Exercise brief — Where a line of the listing below includes the word "picture", reproduce that line.

[Provided entries start]

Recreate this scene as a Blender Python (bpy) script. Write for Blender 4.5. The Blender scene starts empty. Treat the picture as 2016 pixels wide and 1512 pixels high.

[Provided entries end]
[Provided entries start]

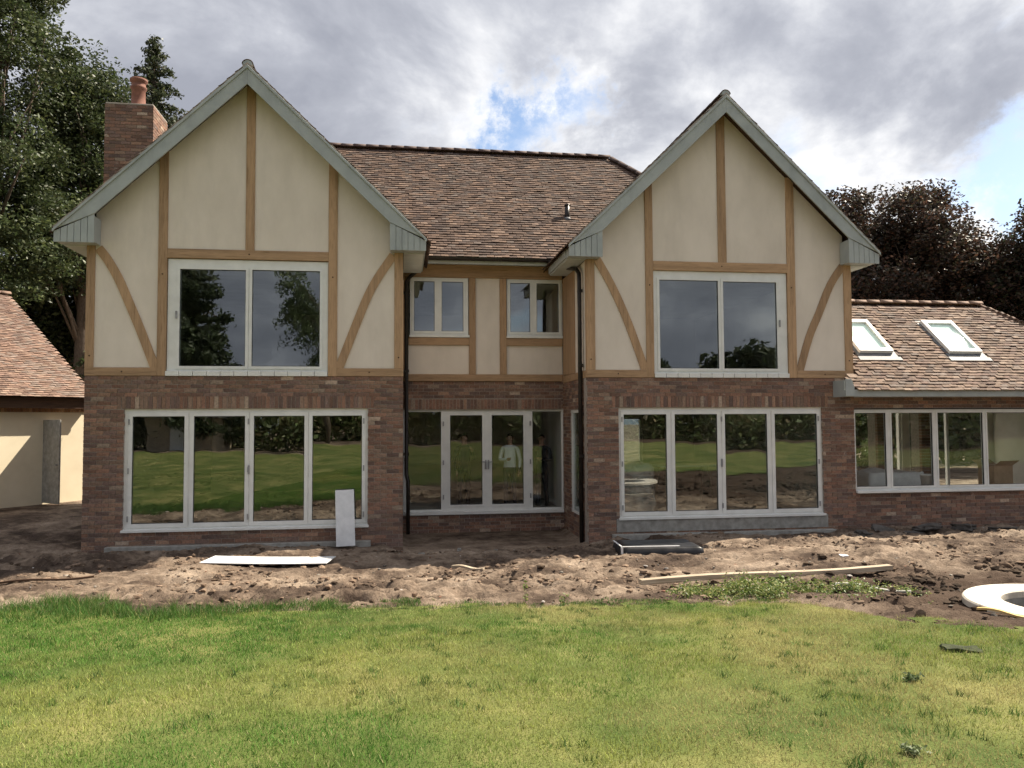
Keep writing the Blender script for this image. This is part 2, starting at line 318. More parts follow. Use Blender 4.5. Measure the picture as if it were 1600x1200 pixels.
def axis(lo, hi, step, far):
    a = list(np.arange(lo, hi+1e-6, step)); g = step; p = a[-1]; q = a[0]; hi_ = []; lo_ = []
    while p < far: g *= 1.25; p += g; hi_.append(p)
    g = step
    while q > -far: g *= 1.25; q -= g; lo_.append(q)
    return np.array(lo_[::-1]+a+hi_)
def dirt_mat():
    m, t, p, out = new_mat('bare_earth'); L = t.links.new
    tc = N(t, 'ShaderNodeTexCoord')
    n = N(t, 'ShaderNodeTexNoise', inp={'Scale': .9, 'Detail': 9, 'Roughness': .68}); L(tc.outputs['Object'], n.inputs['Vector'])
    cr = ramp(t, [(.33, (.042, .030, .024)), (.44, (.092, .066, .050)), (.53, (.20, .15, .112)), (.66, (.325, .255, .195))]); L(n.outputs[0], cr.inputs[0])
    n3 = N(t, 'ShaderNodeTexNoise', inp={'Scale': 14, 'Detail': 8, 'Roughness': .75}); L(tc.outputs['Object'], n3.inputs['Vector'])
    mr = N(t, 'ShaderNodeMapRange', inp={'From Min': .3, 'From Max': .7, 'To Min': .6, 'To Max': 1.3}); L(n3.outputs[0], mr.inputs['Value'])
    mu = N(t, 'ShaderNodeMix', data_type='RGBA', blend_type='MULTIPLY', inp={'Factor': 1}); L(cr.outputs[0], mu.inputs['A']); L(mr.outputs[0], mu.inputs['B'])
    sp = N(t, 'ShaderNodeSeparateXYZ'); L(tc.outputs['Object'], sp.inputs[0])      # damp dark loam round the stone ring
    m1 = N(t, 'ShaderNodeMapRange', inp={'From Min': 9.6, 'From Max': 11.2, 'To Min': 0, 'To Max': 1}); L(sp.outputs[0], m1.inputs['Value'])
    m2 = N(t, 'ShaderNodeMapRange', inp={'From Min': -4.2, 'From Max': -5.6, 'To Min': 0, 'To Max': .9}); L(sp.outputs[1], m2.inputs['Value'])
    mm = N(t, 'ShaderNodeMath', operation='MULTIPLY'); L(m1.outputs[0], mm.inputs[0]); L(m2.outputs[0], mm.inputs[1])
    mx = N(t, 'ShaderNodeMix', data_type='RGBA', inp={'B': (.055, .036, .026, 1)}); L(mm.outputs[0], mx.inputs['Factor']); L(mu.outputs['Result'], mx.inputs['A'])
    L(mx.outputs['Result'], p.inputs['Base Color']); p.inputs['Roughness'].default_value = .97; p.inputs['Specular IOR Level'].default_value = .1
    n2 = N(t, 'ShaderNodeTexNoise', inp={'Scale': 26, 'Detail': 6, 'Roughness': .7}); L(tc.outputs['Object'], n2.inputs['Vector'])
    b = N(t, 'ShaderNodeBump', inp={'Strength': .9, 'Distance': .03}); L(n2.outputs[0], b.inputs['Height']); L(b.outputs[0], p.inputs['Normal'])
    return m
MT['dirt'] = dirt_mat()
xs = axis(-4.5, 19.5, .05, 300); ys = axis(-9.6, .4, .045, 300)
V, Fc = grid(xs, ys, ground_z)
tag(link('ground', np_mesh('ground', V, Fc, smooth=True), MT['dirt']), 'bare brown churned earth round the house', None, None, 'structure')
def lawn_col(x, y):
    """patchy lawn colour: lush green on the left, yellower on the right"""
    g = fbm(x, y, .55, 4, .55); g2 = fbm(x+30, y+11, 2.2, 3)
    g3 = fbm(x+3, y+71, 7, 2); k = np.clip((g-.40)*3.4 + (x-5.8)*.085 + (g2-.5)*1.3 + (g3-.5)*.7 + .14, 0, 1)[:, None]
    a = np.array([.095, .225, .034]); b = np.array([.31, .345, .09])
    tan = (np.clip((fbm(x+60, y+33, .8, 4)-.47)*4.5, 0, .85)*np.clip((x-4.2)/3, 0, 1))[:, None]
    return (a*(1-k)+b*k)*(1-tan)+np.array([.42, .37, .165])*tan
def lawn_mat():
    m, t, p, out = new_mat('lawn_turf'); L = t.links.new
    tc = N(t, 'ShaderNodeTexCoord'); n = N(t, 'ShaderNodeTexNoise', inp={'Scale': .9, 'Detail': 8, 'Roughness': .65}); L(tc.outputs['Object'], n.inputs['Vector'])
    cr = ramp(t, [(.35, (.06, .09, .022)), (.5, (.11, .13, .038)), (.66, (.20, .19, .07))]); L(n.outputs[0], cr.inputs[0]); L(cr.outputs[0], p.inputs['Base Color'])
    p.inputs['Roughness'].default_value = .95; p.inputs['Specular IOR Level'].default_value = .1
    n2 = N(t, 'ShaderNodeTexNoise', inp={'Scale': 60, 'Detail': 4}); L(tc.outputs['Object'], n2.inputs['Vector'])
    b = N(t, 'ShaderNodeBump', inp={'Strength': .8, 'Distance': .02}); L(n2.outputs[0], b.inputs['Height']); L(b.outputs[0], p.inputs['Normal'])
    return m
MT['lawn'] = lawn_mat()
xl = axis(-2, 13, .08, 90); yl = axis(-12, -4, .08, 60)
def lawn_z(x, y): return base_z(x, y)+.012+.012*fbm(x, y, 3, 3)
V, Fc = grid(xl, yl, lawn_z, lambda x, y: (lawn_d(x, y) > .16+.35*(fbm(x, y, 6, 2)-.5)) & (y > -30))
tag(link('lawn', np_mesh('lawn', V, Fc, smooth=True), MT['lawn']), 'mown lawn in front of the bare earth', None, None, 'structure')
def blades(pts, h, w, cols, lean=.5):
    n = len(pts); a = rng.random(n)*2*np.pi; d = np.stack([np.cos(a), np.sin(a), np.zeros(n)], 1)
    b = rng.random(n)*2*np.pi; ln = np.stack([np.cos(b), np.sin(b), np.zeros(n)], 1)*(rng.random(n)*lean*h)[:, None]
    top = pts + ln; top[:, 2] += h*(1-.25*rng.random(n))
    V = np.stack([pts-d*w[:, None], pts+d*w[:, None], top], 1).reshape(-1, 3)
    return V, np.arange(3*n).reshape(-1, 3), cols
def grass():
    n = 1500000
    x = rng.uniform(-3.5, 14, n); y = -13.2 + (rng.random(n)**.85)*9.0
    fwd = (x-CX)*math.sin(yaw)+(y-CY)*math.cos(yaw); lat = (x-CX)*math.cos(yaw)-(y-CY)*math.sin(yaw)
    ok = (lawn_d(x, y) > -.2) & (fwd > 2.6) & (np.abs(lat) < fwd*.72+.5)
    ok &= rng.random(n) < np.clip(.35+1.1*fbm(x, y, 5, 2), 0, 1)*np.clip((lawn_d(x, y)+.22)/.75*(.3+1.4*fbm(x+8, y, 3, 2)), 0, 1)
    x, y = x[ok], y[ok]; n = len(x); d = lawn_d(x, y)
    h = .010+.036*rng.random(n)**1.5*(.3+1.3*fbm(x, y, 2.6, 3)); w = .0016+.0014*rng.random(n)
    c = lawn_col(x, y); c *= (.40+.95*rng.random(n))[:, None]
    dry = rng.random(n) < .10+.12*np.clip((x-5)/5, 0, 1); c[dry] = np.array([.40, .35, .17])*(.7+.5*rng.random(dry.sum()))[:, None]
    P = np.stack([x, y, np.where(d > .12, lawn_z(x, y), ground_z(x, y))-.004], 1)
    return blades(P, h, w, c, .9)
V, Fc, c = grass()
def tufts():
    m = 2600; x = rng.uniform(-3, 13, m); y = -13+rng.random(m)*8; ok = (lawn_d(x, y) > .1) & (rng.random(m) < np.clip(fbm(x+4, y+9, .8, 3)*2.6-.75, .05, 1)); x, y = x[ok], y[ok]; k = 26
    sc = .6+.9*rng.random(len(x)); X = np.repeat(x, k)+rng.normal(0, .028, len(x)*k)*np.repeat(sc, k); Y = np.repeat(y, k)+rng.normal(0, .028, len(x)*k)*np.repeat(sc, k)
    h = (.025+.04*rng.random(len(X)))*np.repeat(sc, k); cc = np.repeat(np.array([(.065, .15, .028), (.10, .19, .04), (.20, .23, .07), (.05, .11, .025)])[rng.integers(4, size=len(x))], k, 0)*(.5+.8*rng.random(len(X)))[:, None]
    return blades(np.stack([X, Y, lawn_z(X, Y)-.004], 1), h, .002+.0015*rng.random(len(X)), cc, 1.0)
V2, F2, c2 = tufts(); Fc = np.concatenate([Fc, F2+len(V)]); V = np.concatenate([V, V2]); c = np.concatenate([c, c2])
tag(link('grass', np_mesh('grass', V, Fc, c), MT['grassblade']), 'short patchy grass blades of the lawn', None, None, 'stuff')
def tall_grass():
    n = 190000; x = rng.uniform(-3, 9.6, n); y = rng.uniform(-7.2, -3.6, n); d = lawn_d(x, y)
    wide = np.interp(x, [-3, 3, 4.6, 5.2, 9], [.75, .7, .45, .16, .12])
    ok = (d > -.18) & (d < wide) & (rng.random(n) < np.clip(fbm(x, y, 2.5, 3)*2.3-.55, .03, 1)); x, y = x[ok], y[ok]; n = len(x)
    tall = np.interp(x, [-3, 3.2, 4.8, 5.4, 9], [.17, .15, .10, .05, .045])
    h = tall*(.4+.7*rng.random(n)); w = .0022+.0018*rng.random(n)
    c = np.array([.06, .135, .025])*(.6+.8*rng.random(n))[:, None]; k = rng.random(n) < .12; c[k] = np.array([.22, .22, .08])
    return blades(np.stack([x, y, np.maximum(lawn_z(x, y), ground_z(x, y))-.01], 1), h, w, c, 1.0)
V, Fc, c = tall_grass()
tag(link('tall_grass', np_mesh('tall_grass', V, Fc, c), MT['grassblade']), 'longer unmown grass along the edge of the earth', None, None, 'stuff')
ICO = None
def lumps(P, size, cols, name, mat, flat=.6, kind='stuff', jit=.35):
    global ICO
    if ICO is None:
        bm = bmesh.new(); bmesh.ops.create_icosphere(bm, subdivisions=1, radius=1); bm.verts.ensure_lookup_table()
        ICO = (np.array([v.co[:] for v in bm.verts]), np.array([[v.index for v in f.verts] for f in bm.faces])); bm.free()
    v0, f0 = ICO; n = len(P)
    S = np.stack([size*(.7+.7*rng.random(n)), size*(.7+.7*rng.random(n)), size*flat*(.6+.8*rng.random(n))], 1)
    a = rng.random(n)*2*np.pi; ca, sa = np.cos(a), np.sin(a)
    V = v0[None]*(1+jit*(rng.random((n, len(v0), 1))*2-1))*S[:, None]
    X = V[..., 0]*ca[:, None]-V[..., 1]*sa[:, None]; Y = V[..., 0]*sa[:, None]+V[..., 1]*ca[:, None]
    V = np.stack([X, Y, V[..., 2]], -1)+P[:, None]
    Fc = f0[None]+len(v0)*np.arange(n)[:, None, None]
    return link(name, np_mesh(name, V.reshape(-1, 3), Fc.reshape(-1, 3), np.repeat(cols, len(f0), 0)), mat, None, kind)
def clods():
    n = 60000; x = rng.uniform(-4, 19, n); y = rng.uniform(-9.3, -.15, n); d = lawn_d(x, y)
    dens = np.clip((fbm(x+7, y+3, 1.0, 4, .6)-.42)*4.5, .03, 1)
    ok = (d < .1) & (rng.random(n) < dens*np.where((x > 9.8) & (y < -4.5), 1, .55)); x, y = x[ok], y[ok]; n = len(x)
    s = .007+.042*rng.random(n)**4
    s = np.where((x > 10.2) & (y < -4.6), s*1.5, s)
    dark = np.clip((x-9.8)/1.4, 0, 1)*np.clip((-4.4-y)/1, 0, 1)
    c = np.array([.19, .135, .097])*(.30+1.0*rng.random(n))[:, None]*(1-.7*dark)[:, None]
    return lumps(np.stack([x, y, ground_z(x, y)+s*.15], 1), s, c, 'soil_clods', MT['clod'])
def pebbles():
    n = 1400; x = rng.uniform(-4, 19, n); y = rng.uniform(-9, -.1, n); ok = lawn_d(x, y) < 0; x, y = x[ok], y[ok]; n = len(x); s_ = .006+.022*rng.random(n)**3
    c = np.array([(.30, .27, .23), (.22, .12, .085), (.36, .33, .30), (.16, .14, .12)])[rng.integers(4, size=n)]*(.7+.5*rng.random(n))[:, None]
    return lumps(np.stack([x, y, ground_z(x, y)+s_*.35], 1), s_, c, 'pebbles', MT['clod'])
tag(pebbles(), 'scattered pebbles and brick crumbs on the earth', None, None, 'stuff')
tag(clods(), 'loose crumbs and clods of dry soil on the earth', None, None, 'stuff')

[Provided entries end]
[Provided entries start]

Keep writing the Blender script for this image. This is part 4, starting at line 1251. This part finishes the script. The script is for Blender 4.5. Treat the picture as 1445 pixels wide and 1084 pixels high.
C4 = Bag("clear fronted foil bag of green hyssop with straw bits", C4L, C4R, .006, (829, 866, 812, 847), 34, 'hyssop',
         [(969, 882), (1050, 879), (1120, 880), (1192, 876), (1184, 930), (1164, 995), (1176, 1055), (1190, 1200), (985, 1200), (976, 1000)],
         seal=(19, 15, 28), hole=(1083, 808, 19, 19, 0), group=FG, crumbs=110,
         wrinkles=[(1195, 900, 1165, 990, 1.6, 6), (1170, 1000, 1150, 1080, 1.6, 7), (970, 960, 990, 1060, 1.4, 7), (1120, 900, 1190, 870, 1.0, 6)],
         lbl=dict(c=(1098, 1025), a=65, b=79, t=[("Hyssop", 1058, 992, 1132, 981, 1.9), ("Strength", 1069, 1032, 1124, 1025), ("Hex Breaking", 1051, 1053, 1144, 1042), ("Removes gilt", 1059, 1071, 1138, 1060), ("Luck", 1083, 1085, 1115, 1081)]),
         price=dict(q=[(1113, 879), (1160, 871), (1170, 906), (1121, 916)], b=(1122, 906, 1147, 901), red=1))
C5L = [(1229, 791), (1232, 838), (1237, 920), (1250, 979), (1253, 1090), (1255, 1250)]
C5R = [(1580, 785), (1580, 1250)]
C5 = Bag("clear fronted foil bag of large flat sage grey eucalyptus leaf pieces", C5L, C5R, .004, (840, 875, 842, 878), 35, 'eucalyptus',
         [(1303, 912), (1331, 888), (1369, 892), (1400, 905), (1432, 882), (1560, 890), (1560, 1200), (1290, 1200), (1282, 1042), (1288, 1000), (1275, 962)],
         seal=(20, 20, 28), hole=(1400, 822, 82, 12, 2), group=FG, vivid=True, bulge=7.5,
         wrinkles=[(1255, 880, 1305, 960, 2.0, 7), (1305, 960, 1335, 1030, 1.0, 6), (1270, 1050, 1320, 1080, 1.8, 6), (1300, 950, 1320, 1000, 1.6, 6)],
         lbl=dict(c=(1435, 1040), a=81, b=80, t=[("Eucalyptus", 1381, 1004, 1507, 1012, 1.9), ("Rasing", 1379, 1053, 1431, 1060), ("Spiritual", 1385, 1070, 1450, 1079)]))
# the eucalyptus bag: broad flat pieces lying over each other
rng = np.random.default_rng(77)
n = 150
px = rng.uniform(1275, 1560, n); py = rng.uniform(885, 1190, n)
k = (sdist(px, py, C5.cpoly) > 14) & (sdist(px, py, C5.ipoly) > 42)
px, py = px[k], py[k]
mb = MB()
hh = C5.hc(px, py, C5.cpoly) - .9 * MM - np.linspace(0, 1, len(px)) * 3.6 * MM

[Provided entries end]

Result —
Recreate this scene as a Blender Python (bpy) script. Write for Blender 4.5. The Blender scene starts empty. Treat the picture as 2016 pixels wide and 1512 pixels high.
Keep writing the Blender script for this image. This is part 2, starting at line 318. More parts follow. Use Blender 4.5. Measure the picture as if it were 1600x1200 pixels.
Keep writing the Blender script for this image. This is part 4, starting at line 1251. This part finishes the script. The script is for Blender 4.5. Treat the picture as 1445 pixels wide and 1084 pixels high.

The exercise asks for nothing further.